Rail: As you mentioned, you are not only responsible for the overall vision, you are also performing this piece. Who are the collaborators helping you bring this vision to the stage? What is their contribution to this piece?
Christa: Erwin Maas directed it and he really gave me that push to do it. I talked to him about it and he just dove in, fully believing in this work. The whole creation was me giving him all those texts I had written to him, talking and having coffee, and also just spending time in the studio trying things out with Guy de Lancey, his longtime collaborator. We worked really tightly together. As a Dutch native, Erwin helped with a lot of the things I told him about my mom that are so typically Dutch, and it really helped to be able to speak Dutch in rehearsal about something so personal as this–it is my mother tongue, after all. Guy is just an amazing artist who does literally everything. I was very lucky to have these two on board.

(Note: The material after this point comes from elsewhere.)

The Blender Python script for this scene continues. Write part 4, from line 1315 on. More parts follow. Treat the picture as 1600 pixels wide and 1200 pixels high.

Rail: You are always working on multiple fronts and involved with a multitude of projects and initiatives. What else is on the horizon for Gabri Christa?
Christa: I do want to make a several short dance films around aging, which I will do this year—all written and ready to go; it just takes some time, money, and casting. I also really want to make a feature film. I have written one with environmental themes and am in very early stages of another film to direct.
I received a year-long Atlantic Fellowship for Equity in Brain Health, which is rather intense. Normally the chosen fellows are in residence but I am not—I literally have six months of weekly class work with the group of neuroscientists and more folks. I join via Zoom. Lots of reading ahead, a leadership retreat, as well as multiple trips to my main site, University of California, San Francisco—all geared towards gaining insight and knowledge around aging and the brain. That is, of course, related to Magdalena as well.